GIVEN DATA:
* begin *

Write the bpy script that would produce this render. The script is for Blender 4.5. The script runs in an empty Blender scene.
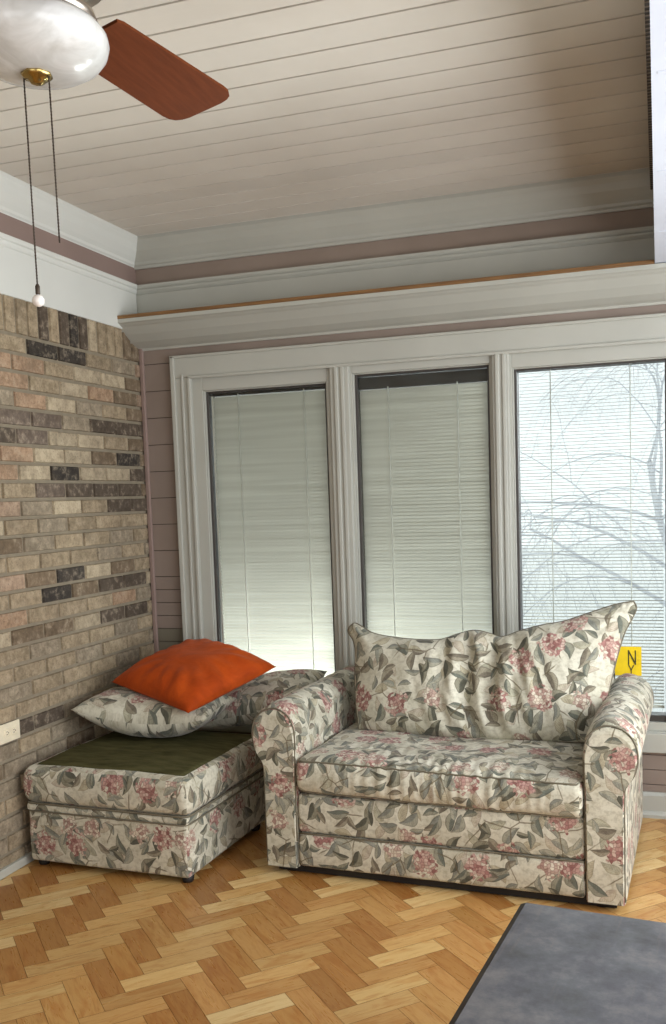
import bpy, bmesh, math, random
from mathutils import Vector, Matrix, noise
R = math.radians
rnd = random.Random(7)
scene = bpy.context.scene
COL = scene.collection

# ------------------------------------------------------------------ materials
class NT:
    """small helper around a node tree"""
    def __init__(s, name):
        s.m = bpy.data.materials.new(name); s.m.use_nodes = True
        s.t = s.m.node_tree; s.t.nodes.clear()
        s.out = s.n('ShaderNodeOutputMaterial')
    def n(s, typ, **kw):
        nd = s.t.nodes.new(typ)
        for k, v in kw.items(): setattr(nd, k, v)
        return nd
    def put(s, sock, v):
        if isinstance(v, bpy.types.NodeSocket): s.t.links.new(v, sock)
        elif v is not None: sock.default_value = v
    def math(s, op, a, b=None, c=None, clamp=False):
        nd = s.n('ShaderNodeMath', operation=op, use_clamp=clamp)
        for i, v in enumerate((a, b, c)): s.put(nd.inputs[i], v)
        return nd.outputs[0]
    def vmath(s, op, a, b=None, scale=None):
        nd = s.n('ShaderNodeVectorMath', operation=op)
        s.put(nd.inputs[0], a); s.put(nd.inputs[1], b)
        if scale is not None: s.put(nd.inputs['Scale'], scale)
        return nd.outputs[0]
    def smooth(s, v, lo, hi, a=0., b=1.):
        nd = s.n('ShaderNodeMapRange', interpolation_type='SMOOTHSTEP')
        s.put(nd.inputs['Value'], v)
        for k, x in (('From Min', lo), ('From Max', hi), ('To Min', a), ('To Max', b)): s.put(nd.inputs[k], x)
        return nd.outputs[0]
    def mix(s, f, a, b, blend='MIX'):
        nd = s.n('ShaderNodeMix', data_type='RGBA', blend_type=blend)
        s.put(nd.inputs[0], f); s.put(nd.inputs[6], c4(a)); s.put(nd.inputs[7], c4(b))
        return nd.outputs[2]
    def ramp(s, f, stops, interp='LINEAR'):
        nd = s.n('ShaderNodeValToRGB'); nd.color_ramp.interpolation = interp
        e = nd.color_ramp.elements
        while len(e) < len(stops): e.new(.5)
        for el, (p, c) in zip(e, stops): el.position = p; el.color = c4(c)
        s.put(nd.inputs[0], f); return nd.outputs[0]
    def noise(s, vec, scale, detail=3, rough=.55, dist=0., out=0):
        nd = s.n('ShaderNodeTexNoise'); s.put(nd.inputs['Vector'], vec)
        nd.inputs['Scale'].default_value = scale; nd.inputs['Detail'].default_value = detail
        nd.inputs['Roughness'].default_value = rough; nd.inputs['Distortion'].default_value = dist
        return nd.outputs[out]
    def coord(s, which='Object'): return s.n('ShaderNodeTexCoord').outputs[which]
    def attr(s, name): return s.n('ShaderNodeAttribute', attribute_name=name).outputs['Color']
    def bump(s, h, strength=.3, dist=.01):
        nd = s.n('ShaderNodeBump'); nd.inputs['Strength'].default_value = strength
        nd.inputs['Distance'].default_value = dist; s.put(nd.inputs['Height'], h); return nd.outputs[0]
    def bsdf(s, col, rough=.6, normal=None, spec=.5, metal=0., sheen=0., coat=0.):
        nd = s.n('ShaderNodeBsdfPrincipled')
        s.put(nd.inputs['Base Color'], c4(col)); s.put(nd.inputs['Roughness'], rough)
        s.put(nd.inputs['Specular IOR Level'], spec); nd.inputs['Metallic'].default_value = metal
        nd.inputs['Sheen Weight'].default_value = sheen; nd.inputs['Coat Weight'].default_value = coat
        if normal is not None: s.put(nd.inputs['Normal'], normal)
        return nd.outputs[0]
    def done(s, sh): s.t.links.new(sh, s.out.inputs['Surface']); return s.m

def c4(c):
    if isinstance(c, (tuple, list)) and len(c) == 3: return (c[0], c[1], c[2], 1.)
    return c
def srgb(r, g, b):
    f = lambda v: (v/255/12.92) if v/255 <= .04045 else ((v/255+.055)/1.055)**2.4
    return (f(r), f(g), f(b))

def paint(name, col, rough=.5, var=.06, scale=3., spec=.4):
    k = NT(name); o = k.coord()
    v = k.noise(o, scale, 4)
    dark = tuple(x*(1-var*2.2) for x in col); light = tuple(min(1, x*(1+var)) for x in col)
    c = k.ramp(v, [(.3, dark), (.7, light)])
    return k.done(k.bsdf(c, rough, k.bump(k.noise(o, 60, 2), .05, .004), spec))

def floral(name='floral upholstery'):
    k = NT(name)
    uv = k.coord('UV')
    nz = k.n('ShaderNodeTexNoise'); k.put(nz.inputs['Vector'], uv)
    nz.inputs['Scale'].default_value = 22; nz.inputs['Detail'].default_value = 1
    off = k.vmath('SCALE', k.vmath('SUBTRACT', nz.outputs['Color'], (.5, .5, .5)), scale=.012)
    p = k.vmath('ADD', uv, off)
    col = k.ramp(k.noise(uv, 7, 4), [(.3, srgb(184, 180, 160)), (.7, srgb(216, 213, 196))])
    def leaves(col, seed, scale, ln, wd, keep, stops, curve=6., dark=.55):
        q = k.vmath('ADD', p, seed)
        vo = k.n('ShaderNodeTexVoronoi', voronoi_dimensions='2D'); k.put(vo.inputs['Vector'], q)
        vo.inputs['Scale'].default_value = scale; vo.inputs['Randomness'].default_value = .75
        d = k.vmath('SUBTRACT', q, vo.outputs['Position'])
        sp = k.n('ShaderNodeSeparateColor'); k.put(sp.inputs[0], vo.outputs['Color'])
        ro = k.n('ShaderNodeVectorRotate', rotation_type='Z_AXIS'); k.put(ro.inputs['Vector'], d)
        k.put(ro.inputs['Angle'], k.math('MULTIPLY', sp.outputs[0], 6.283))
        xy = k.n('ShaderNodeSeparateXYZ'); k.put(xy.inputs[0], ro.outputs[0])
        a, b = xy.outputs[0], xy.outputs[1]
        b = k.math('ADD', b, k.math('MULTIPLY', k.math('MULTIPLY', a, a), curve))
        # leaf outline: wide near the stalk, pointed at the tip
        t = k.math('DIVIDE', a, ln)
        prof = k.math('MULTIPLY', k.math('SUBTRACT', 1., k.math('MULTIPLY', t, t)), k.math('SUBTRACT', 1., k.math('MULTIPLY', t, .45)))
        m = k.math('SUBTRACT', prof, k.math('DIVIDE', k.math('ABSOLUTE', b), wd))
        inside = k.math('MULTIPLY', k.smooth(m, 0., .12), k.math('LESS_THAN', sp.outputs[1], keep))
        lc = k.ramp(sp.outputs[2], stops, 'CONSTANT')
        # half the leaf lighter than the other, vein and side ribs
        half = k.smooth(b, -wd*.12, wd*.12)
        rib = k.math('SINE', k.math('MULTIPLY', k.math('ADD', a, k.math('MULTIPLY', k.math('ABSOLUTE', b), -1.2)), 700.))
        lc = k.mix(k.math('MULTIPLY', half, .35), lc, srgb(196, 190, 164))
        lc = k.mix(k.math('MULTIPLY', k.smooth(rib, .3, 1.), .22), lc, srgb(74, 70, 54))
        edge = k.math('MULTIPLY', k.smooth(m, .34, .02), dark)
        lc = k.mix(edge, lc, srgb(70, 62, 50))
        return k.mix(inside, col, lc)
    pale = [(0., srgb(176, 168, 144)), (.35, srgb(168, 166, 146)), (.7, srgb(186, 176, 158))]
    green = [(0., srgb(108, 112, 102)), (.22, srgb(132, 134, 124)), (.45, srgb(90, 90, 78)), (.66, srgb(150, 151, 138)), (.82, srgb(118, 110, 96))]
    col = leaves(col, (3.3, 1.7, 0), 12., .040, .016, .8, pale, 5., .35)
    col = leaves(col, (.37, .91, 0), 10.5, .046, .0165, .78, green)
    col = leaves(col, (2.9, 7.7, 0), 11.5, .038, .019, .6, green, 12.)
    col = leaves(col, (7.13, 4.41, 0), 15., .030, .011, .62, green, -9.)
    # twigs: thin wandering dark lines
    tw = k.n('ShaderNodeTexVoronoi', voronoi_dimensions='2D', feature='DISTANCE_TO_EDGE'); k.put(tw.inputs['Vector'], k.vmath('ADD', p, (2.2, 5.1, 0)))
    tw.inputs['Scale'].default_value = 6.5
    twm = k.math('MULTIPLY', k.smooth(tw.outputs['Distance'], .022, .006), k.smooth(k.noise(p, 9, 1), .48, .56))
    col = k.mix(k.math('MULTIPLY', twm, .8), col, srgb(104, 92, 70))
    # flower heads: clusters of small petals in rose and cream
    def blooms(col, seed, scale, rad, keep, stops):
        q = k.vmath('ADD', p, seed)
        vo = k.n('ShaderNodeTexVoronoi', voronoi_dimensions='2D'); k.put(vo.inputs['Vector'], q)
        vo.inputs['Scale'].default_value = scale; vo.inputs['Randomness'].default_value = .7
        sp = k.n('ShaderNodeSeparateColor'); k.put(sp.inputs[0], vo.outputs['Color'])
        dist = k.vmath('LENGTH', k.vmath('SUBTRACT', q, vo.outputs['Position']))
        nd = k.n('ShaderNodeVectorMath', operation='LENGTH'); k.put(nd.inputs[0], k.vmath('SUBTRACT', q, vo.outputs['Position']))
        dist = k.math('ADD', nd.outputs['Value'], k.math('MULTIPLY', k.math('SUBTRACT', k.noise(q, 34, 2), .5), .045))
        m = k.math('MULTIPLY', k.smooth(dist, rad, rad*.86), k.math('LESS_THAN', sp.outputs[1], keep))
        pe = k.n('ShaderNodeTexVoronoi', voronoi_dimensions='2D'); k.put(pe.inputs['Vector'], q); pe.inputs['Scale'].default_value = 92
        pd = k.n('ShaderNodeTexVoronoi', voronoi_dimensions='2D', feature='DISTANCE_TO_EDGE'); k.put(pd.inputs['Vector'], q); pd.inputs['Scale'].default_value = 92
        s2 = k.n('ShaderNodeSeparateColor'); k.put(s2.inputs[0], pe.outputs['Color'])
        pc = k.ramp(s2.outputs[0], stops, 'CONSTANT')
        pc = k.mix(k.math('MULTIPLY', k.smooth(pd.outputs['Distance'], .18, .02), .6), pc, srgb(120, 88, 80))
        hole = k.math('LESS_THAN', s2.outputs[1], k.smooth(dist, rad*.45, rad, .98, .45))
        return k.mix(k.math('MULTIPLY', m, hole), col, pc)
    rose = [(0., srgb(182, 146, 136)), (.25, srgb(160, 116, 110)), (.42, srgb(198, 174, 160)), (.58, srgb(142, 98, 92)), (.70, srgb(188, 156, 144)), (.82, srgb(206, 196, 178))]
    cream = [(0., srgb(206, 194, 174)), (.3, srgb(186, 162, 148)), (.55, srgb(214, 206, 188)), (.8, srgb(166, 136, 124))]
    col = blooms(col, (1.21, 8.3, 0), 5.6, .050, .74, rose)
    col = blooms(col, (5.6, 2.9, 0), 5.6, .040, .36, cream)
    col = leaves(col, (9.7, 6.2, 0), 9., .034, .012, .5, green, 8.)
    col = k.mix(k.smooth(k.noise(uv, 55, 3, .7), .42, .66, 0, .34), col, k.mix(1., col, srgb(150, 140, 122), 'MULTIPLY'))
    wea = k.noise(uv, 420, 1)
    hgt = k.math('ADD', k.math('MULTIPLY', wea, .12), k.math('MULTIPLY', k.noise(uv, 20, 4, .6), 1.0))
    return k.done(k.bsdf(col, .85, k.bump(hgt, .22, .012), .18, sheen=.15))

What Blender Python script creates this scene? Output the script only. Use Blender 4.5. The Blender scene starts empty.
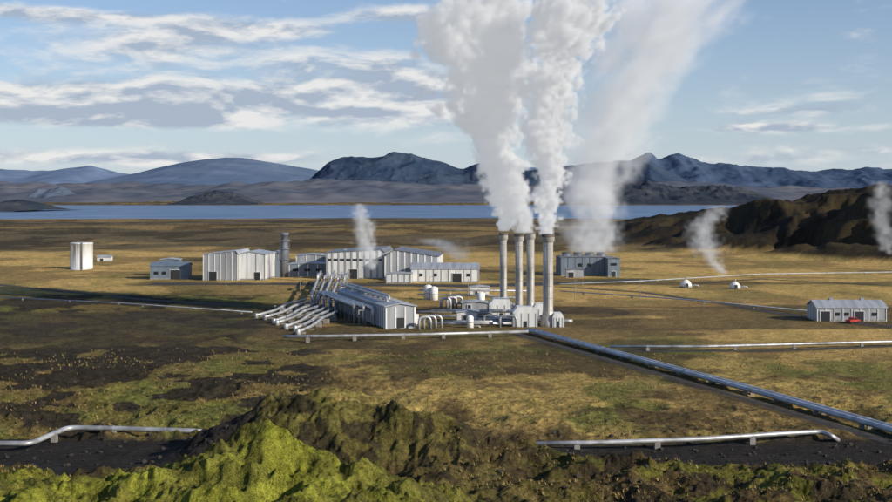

* end *

PROBLEM TO WORK ON:
Copy exactly the lines running from the beginning of the listing through the line that has "COL = scene.collection". Drop the pictures.

RESPONSE FOR THIS EXERCISE:
Write the bpy script that would produce this render. The script is for Blender 4.5. The script runs in an empty Blender scene.
import bpy, bmesh, math, random
from mathutils import Vector, Matrix, noise
R = math.radians
rnd = random.Random(7)
scene = bpy.context.scene
COL = scene.collection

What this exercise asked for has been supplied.